COLUMNISTAS
Jorge Núñez Sánchez
Director de la Academia de Historia de Ecuador
Durante los tres siglos de vida colonial, las ciudades hispanoamericanas se convirtieron en el referente de un mundo nuevo que surgía al otro lado del Atlántico. Convertidas en centros administrativos del mundo colonial, concentraron en su seno los espacios de autoridad y manifestaciones de cultura, tales como palacios y casas reales, edificios municipales, iglesias y conventos, colegios y universidades.
Las iglesias y catedrales elevaron sus cúpulas hacia el cielo y marcaron de modo impresionante la presencia del cristianismo en América, que se expresaba también en la multitud de monasterios y conventos, que en ocasiones eran centros de recogimiento espiritual y creación artística, especialmente los femeninos, pero que otras veces eran núcleos de disipación moral o conflicto político. Y junto a ellos pululaba un ejército de prebendados, curas, frailes, monjas y seminaristas, que daban colorido a la ciudad.
En las urbes de aquel tiempo surgieron también los primeros colegios y universidades, unos pocos destinados a educar a la élite indígena, para asimilarla más prontamente al sistema de poder, pero en su mayoría enfocados a la educación de los hijos de españoles asentados o nacidos en América. En el caso quiteño, los primeros colegios fueron el Colegio de Caciques de San Andrés, fundado por los franciscanos en 1553, el jesuita Colegio de San Luis, creado en 1592 y el dominico Colegio de San Fernando, fundado en 1688.
A su vez, las universidades surgieron como un complemento de los colegios. Los agustinos crearon en 1586 la Universidad de San Fulgencio, los jesuitas la de San Gregorio Magno, en 1651, y los dominicos la de Santo Tomás de Aquino, en 1681. En 1786, tras la expulsión de los jesuitas, el rey Carlos III dispuso la creación de la Real y Pública Universidad de Santo Tomás, refundiendo en una sola las dos últimas y poniéndola bajo la autoridad del obispo.
Naturalmente, la ciudad se convirtió desde sus inicios en activo centro de intercambio comercial de su respectiva región, con lo cual florecieron en cada una de ellas barrios enteros de tratantes de comercio, que ofrecían mercaderías de Castilla u otras regiones europeas e incluso mercerías chinas llegadas a América en el galeón de Manila. Otro sitio simbólico fue el mercado de la ciudad, donde se vendían productos alimenticios de la tierra, aves en pie y carnes, todo bajo la custodia y regulación de las autoridades municipales, que vigilaban pesas y medidas y controlaban precios.
Las ciudades fueron también centros de actividad artesanal.
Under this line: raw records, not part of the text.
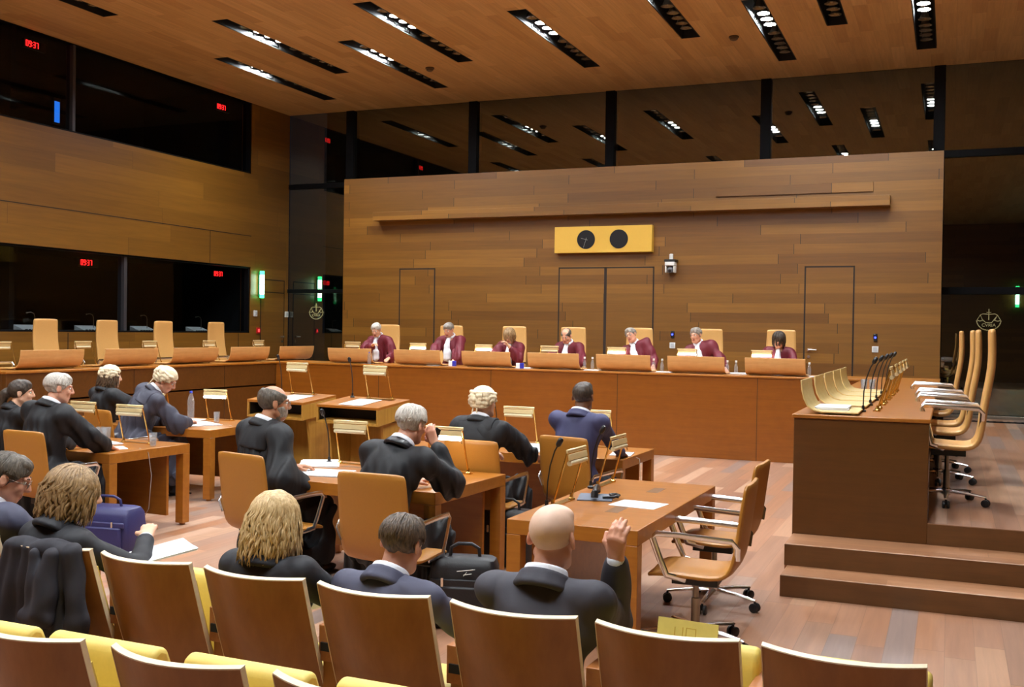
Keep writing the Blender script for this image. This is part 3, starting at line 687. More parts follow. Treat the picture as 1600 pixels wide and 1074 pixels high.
# bags
def bag(name, label, loc, rz, w, d, h, mat, kind, metal=CHROME, logo=False):
    r = thing(name, label, 'bag', loc, R(rz))
    m = MB(); n = 20
    def ring(z, kx, ky):
        out = []
        for i in range(n):
            a = 2*math.pi*i/n; c, s = math.cos(a), math.sin(a); e = .35
            out.append(Vector((math.copysign(abs(c)**e, c)*w/2*kx, math.copysign(abs(s)**e, s)*d/2*ky, z)))
        return out
    m.loft([ring(0, .95, .95), ring(.02, 1, 1.02), ring(h*.5, 1.0, 1.06), ring(h*.85, .98, .95), ring(h*.97, .9, .78), ring(h, .8, .6)]); m.done('bag_body', mat, r)
    m = MB(); m.tube([(-w*.22, 0, h-.01), (-w*.2, 0, h+.05), (-w*.1, 0, h+.075), (w*.1, 0, h+.075), (w*.2, 0, h+.05), (w*.22, 0, h-.01)], .011, 8); m.done('carry_handle', mat, r)
    m = MB(); m.box((-w*.42, -d*.62, h*.08), (w*.42, -d*.5, h*.62)); m.done('front_pocket', mat, r, .015)
    m = MB(); m.box((-w*.46, -d*.56, h*.6), (w*.46, -d*.5, h*.72)); m.done('pocket_flap', mat, r, .01)
    for s in (-1, 1):
        m = MB(); m.box((s*w*.28-.008, -d*.585, h*.58), (s*w*.28+.008, -d*.56, h*.74)); m.done('buckle', metal, r, .002)
    m = MB(); m.tube([(-w*.47, 0, h*.8), (-w*.55, -.03, h*.6), (-w*.57, -.06, h*.3), (-w*.45, -d*.7, .02)], .009, 6); m.done('shoulder_strap', mat, r)
    if logo:
        m = MB()
        for a, b in (((-.06, .015), (.05, .03)), ((-.02, -.005), (.03, .004)), ((-.02, -.012), (.0, .012))):
            m.tube([(a[0]+.03, -d*.54, h*.8+a[1]), (b[0]+.03, -d*.54, h*.8+b[1])], .0022, 6)
        m.done('maker_mark', WHITEP, r)
    return r
BAGB = plain('black_nylon', (24,23,27), .5, 0, .2, 120, .2); BAGN = plain('navy_nylon', (44,42,92), .5, 0, .2, 120, .2)
bag('briefcase', 'bulging black briefcase with a looped handle, behind the suited shoulders', (-2.70, 5.78, 0), 16, .42, .22, .42, BAGB, 1, CHROME, True)
bag('shoulder_bag', 'navy blue travel bag on the floor by the left desk', (-6.14, 6.45, 0), 8, .55, .3, .36, BAGN, 1)
bag('document_bag', 'black bag under the right end of the middle desk', (-3.12, 7.45, 0), 5, .42, .24, .42, BAGB, 1)
bag('satchel', 'black bag in the shadow at the foot of the desk with the lit lamp', (-6.72, 8.85, 0), 60, .3, .18, .3, BAGB, 1)
# yellow card on the empty seat
r = thing('yellow_card', 'yellow printed card standing on the empty seat at the right', 'card', (-.80, 3.46, .775), R(-6))
M = Matrix.Rotation(R(-14), 4, 'X'); m = MB(); m.box((-.10, -.002, 0), (.11, .002, .06), M); m.done('card', plain('yellow_card', (222,202,110), .6), r)
m = MB()
for x0, z0, x1, z1 in ((-.04, .004, -.037, .034), (-.037, .004, -.02, .007), (-.012, .004, -.009, .036), (0, .004, .003, .034), (0, .034, .035, .036), (.033, .004, .036, .036)): m.box((x0, -.0026, z0), (x1, -.002, z1), M)
m.done('printed_mark', plain('card_print', (196,160,60), .6), r)
# clock panel
r = thing('clock_panel', 'mustard yellow panel with two round black dials on the back wall', 'clock', (-5.745, WY, 3.435))
m = MB(); m.box((-.905, -.13, -.235), (.905, 0, .235)); m.done('panel', plain('mustard_panel', (214,166,60), .55, 0, .03), r, .004)
for i, x in enumerate((-.305, .305)):
    m = MB(); m.cyl((x, -.137, 0), (x, -.128, 0), .168, n=40); d = m.done('dial', plain('dial_black', (12,10,14), .3), r)
    if i == 0:
        for ang, l, w in ((285, .095, .007), (197, .15, .005)):
            a = R(ang); m = MB(); m.tube([(x-math.sin(a)*.03, -.14, -math.cos(a)*.03), (x+math.sin(a)*l, -.14, math.cos(a)*l)], w, 6, .4); m.done('clock_hand', WHITEP, d)
# wall camera
r = thing('wall_camera', 'white dome-headed camera on a bracket on the back wall', 'camera', (-4.5, WY, 2.96))
m = MB(); m.cyl((0, -.09, .1), (0, -.09, .2), .034); m.done('post', WHITEP, r, .01)
m = MB(); m.box((-.1, -.2, .06), (.1, 0, .1)); m.done('bracket', BLACKP, r, .006)
m = MB(); m.box((-.085, -.2, -.01), (.085, -.04, .058)); m.box((-.085, -.19, -.13), (-.06, -.05, -.01)); m.box((.06, -.19, -.13), (.085, -.05, -.01)); m.done('yoke', WHITEP, r, .01)
m = MB(); m.sph((0, -.12, -.075), .06); m.cyl((0, -.16, -.09), (0, -.195, -.1), .036); m.done('camera_head', GREYP, r)
m = MB(); m.cyl((0, -.196, -.1), (0, -.203, -.1015), .025); m.done('lens', BLACKP, r)
for x, n in ((-4.475, 'near the wall camera'), (-1.125, 'right of the door with a handle')):
    r = thing('card_reader', 'dark blue-lit device on the back wall ' + n, 'device', (x, WY, 1.76), 0, 'blue-lit devices')
    m = MB(); m.box((-.03, -.03, -.06), (.03, 0, .06)); m.done('housing', BLACKP, r, .006); m = MB(); m.sph((0, -.032, 0), .017, 10); m.done('status_lamp', BLUE, r)
    r = thing('wall_switch', 'small white switch plate on the back wall ' + n, 'switch', (x-.0, WY, 1.57), 0, 'wall switches')
    m = MB(); m.box((-.05, -.014, -.05), (.05, 0, .05)); m.done('plate', WHITEP, r, .004); m = MB(); m.box((-.03, -.02, -.035), (.03, -.013, .035)); m.done('rocker', plain('light_grey', (190,190,190), .4), r, .002)
# exit lights on the left wall and the right
def exit_light(loc, label, rz=0):
    r = thing('exit_light', label, 'exit light', loc, rz, 'green exit lights')
    m = MB(); m.cyl((.09, 0, -.2), (.09, 0, .2), .045, n=20); m.done('light_tube', GREENC, r)
    for z0, z1 in ((-.275, -.21), (.21, .275)):
        m = MB(); m.cyl((.09, 0, z0), (.09, 0, z1), .045, n=20); m.done('end_cap', GREEN, r)
    m = MB()
    for z in (-.205, .205, 0): m.lathe([(.046, z-.004), (.048, z-.004), (.048, z+.004), (.046, z+.004)], (.09, 0, 0), 20)
    m.done('retaining_ring', DARK, r)
    m = MB(); m.box((0, -.02, -.25), (.06, .02, .25)); m.done('wall_bracket', plain('green_bracket', (40,120,80), .4), r, .004)
    return r
exit_light((XL, 17.95, 2.655), 'glowing green tubular exit light on the left wall')
exit_light((2.4, YB, 3.4), 'green tubular exit light mirrored in the right-hand glazing', R(90)).scale = (1.5, 1.5, 1.5)
for y, z, l, mt in ((17.84, 2.06, 'small pale wall button below the green exit light', WHITEP), (18.93, 2.06, 'small pale wall button right of the side door', WHITEP), (17.94, 1.71, 'glowing red fire alarm button on the left wall', None)):
    r = thing('wall_button', l, 'button', (XL, y, z), 0, 'wall buttons')
    m = MB(); m.box((0, -.05, -.06), (.03, .05, .06)); m.done('housing', mt or plain('alarm_red', (200,30,30), .4), r, .005)
    m = MB(); m.box((.03, -.026, -.03), (.036, .026, .03)); m.done('push_plate', plain('light_grey', (190,190,190), .4) if mt else emit('alarm_glow', (255,60,60), 3), r, .002)
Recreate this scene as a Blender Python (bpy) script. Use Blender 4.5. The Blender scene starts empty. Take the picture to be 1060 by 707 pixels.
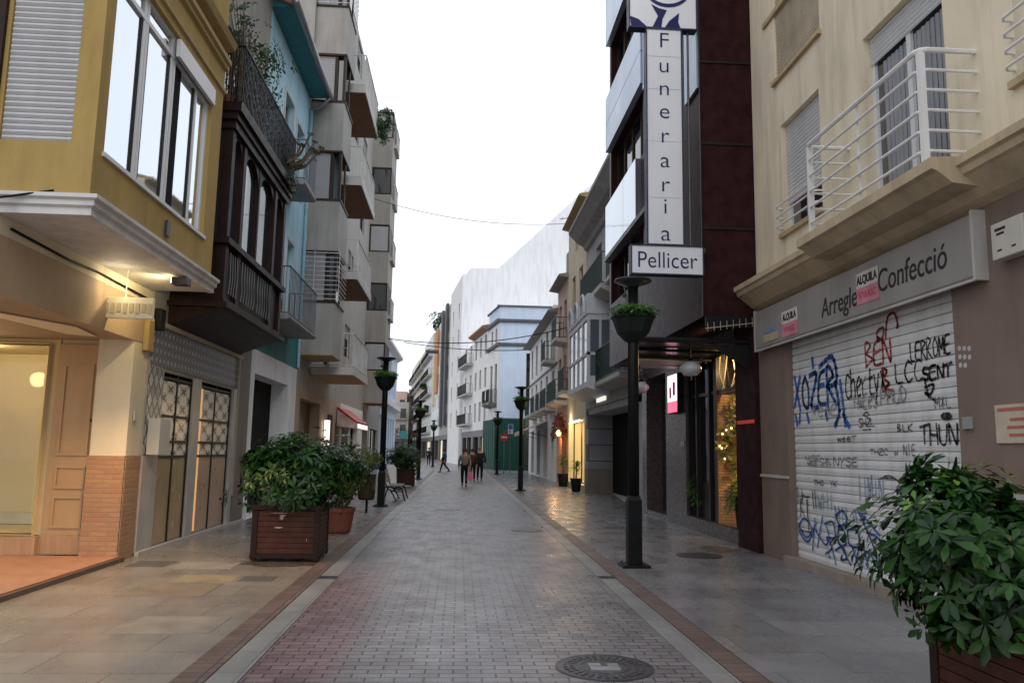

En el caso de Quito, hubo calles de plateros y orfebres, y barrios de carpinteros, sombrereros, sastres, zapateros y otros, así como fábricas de tabaco y loza. Los pintores y talladores coloniales, reconocidos hoy como grandes artistas de la denominada ‘Escuela Quiteña’, no merecían en su tiempo otra consideración que la de hábiles artesanos. La fábrica de tabaco fue una extensión del presidio urbano, pues en ella laboraban presos de poco peligro, como vagos, prostitutas y rateros.
En cada capital territorial funcionaba una audiencia, que era a la vez tribunal de justicia y cuerpo gubernativo asesor. Este tribunal y otros menores dieron lugar a una pléyade de abogados, tinterillos, secretarios y copistas que inundaban la ciudad y que sentaron las bases de esa cultura de jurisperitos que existe hasta hoy.